> Challenge: Set down the data below from its first line to the line holding "put(nm, me, m_, bo, world=True)", inclusive; omit all pictures.

> Information supplied:
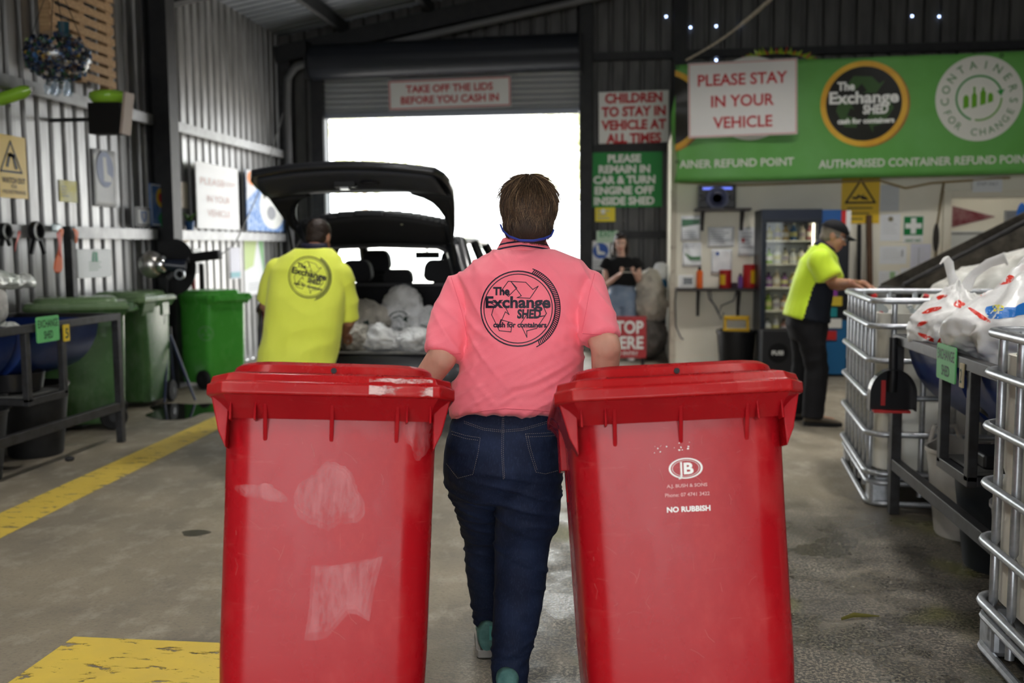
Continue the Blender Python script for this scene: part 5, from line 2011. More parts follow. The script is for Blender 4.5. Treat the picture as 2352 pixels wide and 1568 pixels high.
for bo, m_, px, Yp, nm in ((lg, mat('pale_green_mark', (.14, .42, .12), .5), (473, 765), 9.6, 'round_emblem'), (dg, mat('mint_mark', (.14, .42, .18), .5), (358, 818), 7.5, 'round_emblem')):
    Mi = wm(bo)
    body = [o for o in bpy.data.objects if o.parent == bo and o.name.split('.')[0] == 'body'][0]
    bv = BVHTree.FromPolygons([Mi @ v.co for v in body.data.vertices], [tuple(q.vertices) for q in body.data.polygons])
    c_ = at(*px, Y=Yp)
    d = (c_ - V((0, 0, CAM_H)))
    d.z = 0
    d.normalize()
    g = ring2d(.062, .078, n=30)
    for k in range(3):
        g.merge(shift(poly2d([(-.012, .012), (.012, .012), (.012, .04), (.024, .04), (0, .055), (-.024, .04), (-.012, .04)]), 0, 0, 1.0, k * 2 * PI / 3))
    me = wrap(g, bv, frame(c_, V((d.y, -d.x, 0)), (0, 0, 1)), d, .002, .02)
    if len(me.polygons):
        put(nm, me, m_, bo, world=True)

# yellow bollard behind the column, near the green bin
c = at(433, 830, Y=10.9)
t = thing('bollard', 'yellow bollard between the dark column and the bright green bin', 'bollard', (c.x, 10.95, 0))
G().cyl((0, 0, .001), (0, 0, 1.02), .055, n=20).build('post', mat('yellow_paint', (.66, .42, .05), .45), t, smooth=40)
G().box((0, 0, .005), (.2, .2, .012)).build('base_plate', mat('yellow_paint', (.66, .42, .05), .45), t)

# ---- work lamp on a tripod
c = at(388, 870, Z=0)
YT = at(388, 612, Y=8.9).y
T = at(385, 612, Y=8.9)
t = thing('tripod_lamp', 'black work lamp with a round silver head on a tripod before the column', 'lamp', (T.x, 8.9, 0))
L_ = lambda px, py, dy=0: at(px, py, Y=8.9 + dy) - V((T.x, 8.9, 0))
blk = mat('satin_black', (.010, .010, .011), .4, spec=.3)
G().cyl(L_(383, 880) * 1, L_(385, 640), .016, .014, 12).build('pole', blk, t, smooth=40)
hub = L_(387, 760)
base_z = hub.z
for k, (px, py, dy) in enumerate(((447, 874, -.1), (376, 878, -.25), (400, 862, .35))):
    e = L_(px, py, dy)
    e.z = .012
    leg = G().cyl(hub, e, .014, .011, 10).build('leg', mat('leg_blue_black', (.02, .03, .08), .3), t, smooth=40)
G().cyl(hub - V((0, 0, .05)), hub + V((0, 0, .04)), .03, n=14).build('collar', blk, t, smooth=40)
ball = L_(355, 607, -.12)
G().ball(ball + V((-.03, 0, 0)), (.115, .115, .125), 22, 14).build('silver_head', mat('brushed_silver', (.55, .53, .50), .28, .9), t, smooth=60)
G().lathe([(.075, -.02), (.085, 0), (.08, .05), (.06, .07)], 22, M=Matrix.Rotation(PI / 2, 4, 'Y'), c=ball + V((.05, 0, 0))).build('silver_rim', chrome, t, smooth=40)
G().cyl(L_(375, 607, -.12), L_(428, 612, -.06), .058, .062, 20).build('lamp_barrel', mat('blue_black_barrel', (.012, .016, .03), .25), t, smooth=40)
G().lathe([(.0, 0), (.17, .0), (.20, .03), (.205, .05), (.17, .05), (0, .03)], 30, M=Matrix.Rotation(PI / 2, 4, 'X') @ Matrix.Diagonal((1, 1.28, 1, 1)), c=L_(408, 612, .12)).build('reflector_dish', blk, t, smooth=40)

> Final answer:
Continue the Blender Python script for this scene: part 5, from line 2011. More parts follow. The script is for Blender 4.5. Treat the picture as 2352 pixels wide and 1568 pixels high.
for bo, m_, px, Yp, nm in ((lg, mat('pale_green_mark', (.14, .42, .12), .5), (473, 765), 9.6, 'round_emblem'), (dg, mat('mint_mark', (.14, .42, .18), .5), (358, 818), 7.5, 'round_emblem')):
    Mi = wm(bo)
    body = [o for o in bpy.data.objects if o.parent == bo and o.name.split('.')[0] == 'body'][0]
    bv = BVHTree.FromPolygons([Mi @ v.co for v in body.data.vertices], [tuple(q.vertices) for q in body.data.polygons])
    c_ = at(*px, Y=Yp)
    d = (c_ - V((0, 0, CAM_H)))
    d.z = 0
    d.normalize()
    g = ring2d(.062, .078, n=30)
    for k in range(3):
        g.merge(shift(poly2d([(-.012, .012), (.012, .012), (.012, .04), (.024, .04), (0, .055), (-.024, .04), (-.012, .04)]), 0, 0, 1.0, k * 2 * PI / 3))
    me = wrap(g, bv, frame(c_, V((d.y, -d.x, 0)), (0, 0, 1)), d, .002, .02)
    if len(me.polygons):
        put(nm, me, m_, bo, world=True)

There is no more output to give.